Coleman came into this world pronounced dead. For 15 minutes his parents thought they had lost their baby boy. He wasn’t breathing; he had no heartbeat. He came to life when he heard his twin sister’s cries as she was born.  As a result of his “death,” Coleman has cerebral palsy, a grouping of disorders that affect movement and muscle tone due to damage that occurs to an immature brain.  

 

Finding determination

As if he knew from the day he was born that he didn’t want to be restricted from opportunities afforded to his siblings, Coleman taught himself how to read and write by tucking himself away in his room with his sister’s school books. He didn’t attend school until he blew his mom’s mind one day when he read out loud to her the news alert that was scrawling across the TV screen.

That revelation led him to school, where educators determined that he was reading at a ninth-grade level; so he started high school alongside his twin sister. He is the only person from his large extended family to graduate from college. (His mom is one of 16 children and each of her siblings has no less than seven kids.) Coleman is currently a doctoral candidate in leadership and change.

In business, Coleman is recognized as America’s unconfined life coach, addressing audiences on how to “Rise Above Expectations,” and to attain it, we must embrace who we are.

“You don’t need permission to be you,” said Coleman. “We can only be who we are and at some point, that has to be enough.”

 He poses the question: “What’s holding you back from being your authentic self?” At this point, he is eye level with the seated audience members for he has hoisted himself out of his wheelchair – and the message is clear – he certainly is living his most authentic self. 

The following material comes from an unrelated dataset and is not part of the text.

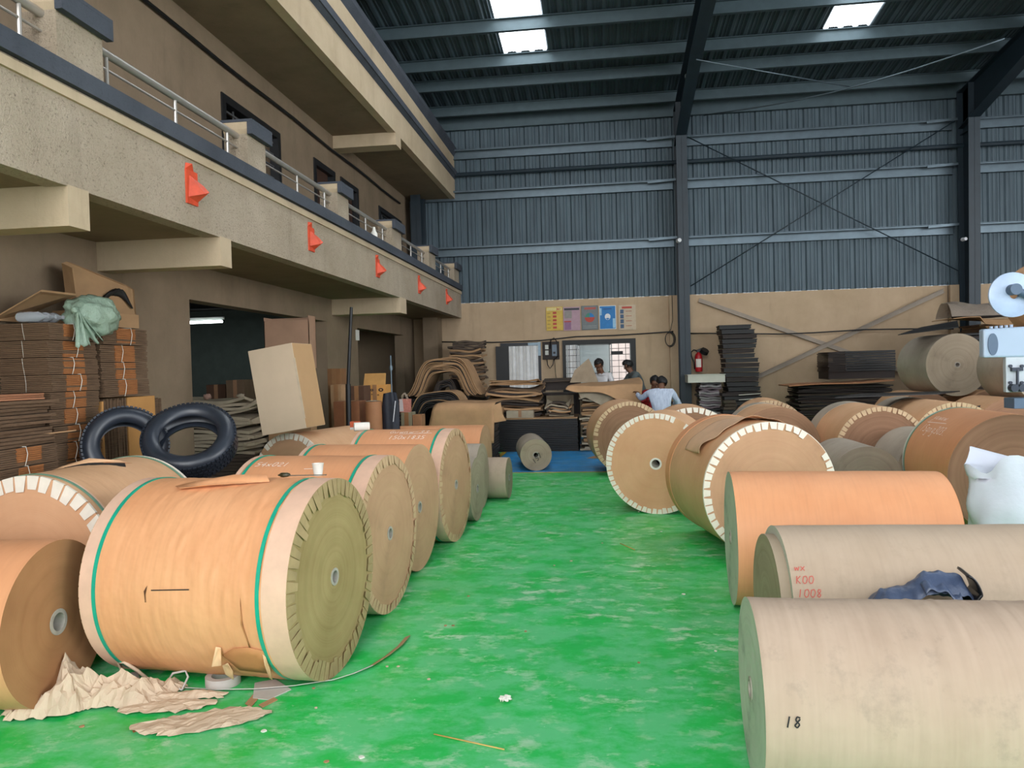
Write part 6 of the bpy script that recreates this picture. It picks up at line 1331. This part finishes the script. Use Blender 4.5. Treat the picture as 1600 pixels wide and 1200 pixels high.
# ------------------------------------------------------------------ litter on the floor
M_crum = mat('crumpled_brown_paper', (206, 184, 158), 0.8, 0.08, 5.0, 0.4, 18); M_str = mat('grey_cardboard_strip', (196, 190, 182), 0.75, 0.08)
def crumple(label, cpx, w, d, h, seed, outline=None, m=M_crum, rz=0.0, nu=46, nv=30, name='crumpled_paper', ridge=1.0):
    c = at(cpx[0], cpx[1], Z=0.0); root = empty(name, (c.x, c.y, 0), rz); tag(root, label, 'paper scrap')
    rr_ = random.Random(int(seed * 10)); J = [[(rr_.random() - .5, rr_.random() - .5, rr_.random()) for _ in range(nv + 1)] for _ in range(nu + 1)]
    def fn(u, v):
        a, b = (u - .5) * 2, (v - .5) * 2; i_, j_ = round(u * nu), round(v * nv); jj = J[i_][j_]
        k = max(abs(a), abs(b)); L_ = math.hypot(a, b) or 1; f = k / L_
        th = math.atan2(b, a); rr = 1 + 0.20 * noise.noise(V((math.cos(th) * 1.6 + seed, math.sin(th) * 1.6, 0))) + 0.10 * noise.noise(V((math.cos(th) * 6 + seed, math.sin(th) * 6, 3)))
        x, y = a * f * rr * w / 2 + jj[0] * 0.5 * w / nu, b * f * rr * d / 2 + jj[1] * 0.5 * d / nv
        q = V((x * 5 + seed * 3, y * 5, 0)); lo = 0.5 + 0.9 * noise.noise(q * 0.7); n1 = 1 - abs(noise.noise(q * 1.5)) * 3.0; n2 = noise.noise(q * 4 + V((5, 1, 0)))
        e = max(0, 1 - k ** 2.5)
        return (x, y, 0.005 + h * e * (0.55 * max(lo, 0) + 0.28 * max(n1, 0) * ridge + 0.16 * n2 + 0.12 * (jj[2] - .3)) * 0.9 + 0.014 * (1 - e) * jj[2])
    mb = MB(); mb.grid(fn, nu, nv, 0.0015); mb.v = [(x_, y_, max(z_, 0.001)) for x_, y_, z_ in mb.v]; mb.build('paper', m, root); return root
crumple('large heap of crumpled brown paper at the lower left under the brown reel end', (92, 1102), 0.50, 0.34, 0.38, 3.3, rz=R(20), nu=24, nv=20)
crumple('crumpled brown paper sheet beside the large heap', (200, 1092), 0.46, 0.26, 0.22, 7.1, rz=R(12), nu=20, nv=14)
crumple('peaked crumpled paper right under the front orange reel', (228, 1088), 0.20, 0.15, 0.17, 9.7, rz=R(50), nu=13, nv=11)
crumple('small folded paper ball before the front reel, beside the tape ring', (262, 1078), 0.17, 0.15, 0.13, 12.2, rz=R(5), nu=10, nv=9)
crumple('flat torn brown paper sheet nearest the camera', (318, 1130), 0.60, 0.20, 0.035, 15.4, rz=R(20), nu=20, nv=10, name='torn_paper')
crumple('second torn sheet of paper tucked behind the nearest flat sheet', (262, 1107), 0.44, 0.13, 0.05, 18.9, rz=R(14), nu=16, nv=8, name='torn_paper')
crumple('curled paper sheet under the cardboard strip', (300, 1090), 0.34, 0.10, 0.06, 21.3, rz=R(10), nu=14, nv=7, name='torn_paper')
def flat(name, label, pts, m, th=0.003, z=0.002):
    P_ = [at(x, y, Z=z) for x, y in pts]; c = sum(P_, V()) / len(P_); o = MB().prism([p - c for p in P_], (0, 0, th)).build(name, m); o.location = c; return tag(o, label, 'paper scrap')
flat('card_piece', 'grey card piece left of the tape ring under the front reel', [(172, 1058), (215, 1050), (222, 1070), (196, 1078)], M_str, 0.004)
flat('card_piece', 'grey card diamond beside the right end of the paper litter', [(398, 1068), (430, 1062), (455, 1078), (420, 1094), (395, 1092)], M_str, 0.004)
flat('card_piece', 'thin orange card strip below the grey card diamond', [(404, 1102), (428, 1090), (434, 1094), (410, 1106)], C_kraft)
flat('card_piece', 'orange card strip at the right end of the torn sheet', [(383, 1100), (402, 1078), (412, 1082), (392, 1106)], C_kraft)
flat('card_piece', 'tiny orange scrap at the left tip of the torn sheet', [(206, 1140), (214, 1136), (216, 1142), (208, 1145)], C_org)
c = at(344, 1066, Z=0.02); o = MB().lathe([(0.055, 0), (0.085, 0), (0.085, 0.045), (0.055, 0.045), (0.055, 0)], n=36).build('paper_ring', M_str, smooth=40); o.location = (c.x, c.y + 0.03, 0.001); tag(o, 'flattened grey cardboard ring in front of the front reel', 'cardboard ring')
c = at(190, 1040, Z=0.08); rod('plastic_strap_scrap', [at(x, y, Z=z) for x, y, z in ((205, 1076, .01), (196, 1058, .06), (186, 1036, .13), (194, 1034, .135), (215, 1048, .08), (232, 1062, .03))], 0.009, M_crum, 'twisted paper strip standing up from the litter', 'paper scrap')
rod('plastic_strap_scrap', [at(x, y, Z=z) for x, y, z in ((262, 1066, .02), (270, 1052, .07), (290, 1048, .08), (294, 1058, .05), (284, 1078, .01), (264, 1072, .03))], 0.006, M_str, 'bent grey strip loop in the litter', 'paper scrap')
# long strip of board curling along the floor
pts = [at(x, y, Z=0.012) for x, y in ((292, 1074), (340, 1077), (400, 1076), (460, 1071), (520, 1062), (552, 1052), (580, 1040), (605, 1024), (625, 1008), (637, 994))]
root = empty('board_strip', pts[4]); tag(root, 'long pale board strip curling across the green floor from the litter', 'board strip')
for a, b, m, nm in ((0, 7, M_str, 'pale_length'), (6, 10, C_kraft, 'brown_end')):
    mb = MB(); P_ = [p - pts[4] for p in pts[a:b]]
    vs = []
    for i, p in enumerate(P_):
        d = (P_[min(i + 1, len(P_) - 1)] - P_[max(i - 1, 0)]).normalized(); sd = d.cross(V((0, 0, 1))).normalized() * 0.016
        hz = 0.012; vs += [p - sd + V((0, 0, -0.010)), p + sd + V((0, 0, 0.004 + hz * 0)), p + sd + V((0, 0, 0.008)), p - sd + V((0, 0, -0.006))]
    fs = []
    for i in range(len(P_) - 1):
        for k in range(4): fs.append((i * 4 + k, i * 4 + (k + 1) % 4, i * 4 + 4 + (k + 1) % 4, i * 4 + 4 + k))
    mb.add(vs, fs); mb.build(nm, m, root)
crumple('small white crumpled paper ball alone on the green floor', (790, 1095), 0.06, 0.055, 0.05, 31.0, m=M_corew, nu=9, nv=8, name='paper_ball')
def stick(label, a, b, r, m): 
    rod('wood_splinter', [at(*a, Z=r + .001), at(*b, Z=r + .001)], r, m, label, 'stick')
M_stk = mat('yellow_straw', (206, 172, 96), 0.7)
stick('long yellow straw lying on the floor at the bottom centre', (678, 1147), (788, 1171), 0.0032, M_stk)
stick('short yellow straw on the floor left of the white flapped reel', (969, 849), (992, 859), 0.004, M_stk)
bits = [((605, 1042), 'pale'), ((622, 1042), 'pale'), ((670, 1062), 'pale'), ((696, 978), 'tan'), ((708, 978), 'tan'), ((490, 1076), 'tan'), ((494, 1107), 'pale'), ((412, 1143), 'white'), ((510, 1191), 'tan'), ((565, 1184), 'white'), ((998, 1036), 'tan'), ((1068, 929), 'white'), ((1033, 831), 'white'), ((998, 800), 'white'), ((361, 1134), 'orange'), ((128, 1136), 'tan'), ((732, 932), 'tan'), ((893, 877), 'pale'), ((866, 884), 'pale'), ((941, 849), 'pale'), ((821, 987), 'tan'), ((1118, 1018), 'white')]
bits.sort(); ORD = 'first second third fourth fifth sixth seventh eighth ninth tenth eleventh'.split()
for k, ((x, y), cname) in enumerate(bits):
    c = at(x, y, Z=0.0); r_ = random.Random(k); s_ = 0.007 + 0.006 * r_.random()
    poly = [(s_ * (0.7 + 0.5 * r_.random()) * math.cos(a), s_ * (0.7 + 0.5 * r_.random()) * math.sin(a), 0) for a in [2 * PI * q / 7 for q in range(7)]]
    o = MB().prism(poly, (0, 0, 0.004)).build('paper_bit', {'pale': M_crum, 'tan': C_kraft, 'white': M_corew, 'orange': C_org}[cname]); o.location = (c.x, c.y, 0.001)
    pos = ORD[k] + ' from the left' if k < 11 else ORD[len(bits) - 1 - k] + ' from the right'
    tag(o, 'tiny %s paper bit on the green floor, %s of the scattered bits' % (cname, pos), 'paper bit', 'tiny paper bits on the green floor')
flat('paper_scrap', 'kraft scrap on the blue floor beside the tan flapped reel', [(917, 716), (934, 711), (948, 712), (946, 716)], C_kraft)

 “To rise above expectations is to understand that freedom is a character trait,” said Coleman.

He is passionate about equality for all people no matter skin color, physical capabilities or gender.  Coleman and the Unconfined Life Institute are launching a holistic equality movement by crawling a one-mile stretch across 27 different state borders, following Harriet Tubman’s path for the Underground Railroads. 

His first outing, documented on video, occurred at the Florida – Georgia border.  He didn’t use his wheelchair; he crawled with determination as traffic whizzed by him. On this crawl, he wondered out loud of the noises that Harriet Tubman must have heard on her journey more than 150 years ago. Coleman is looking for student volunteers this summer, visit #HolisticEquality for details.

While his speaking engagement lasted merely 90 minutes, Coleman’s words have impacted audience members, who have shared hugs and personal questions with him, for the warmth of his message will be felt long after his visit to Michigan on a blustery, winter day.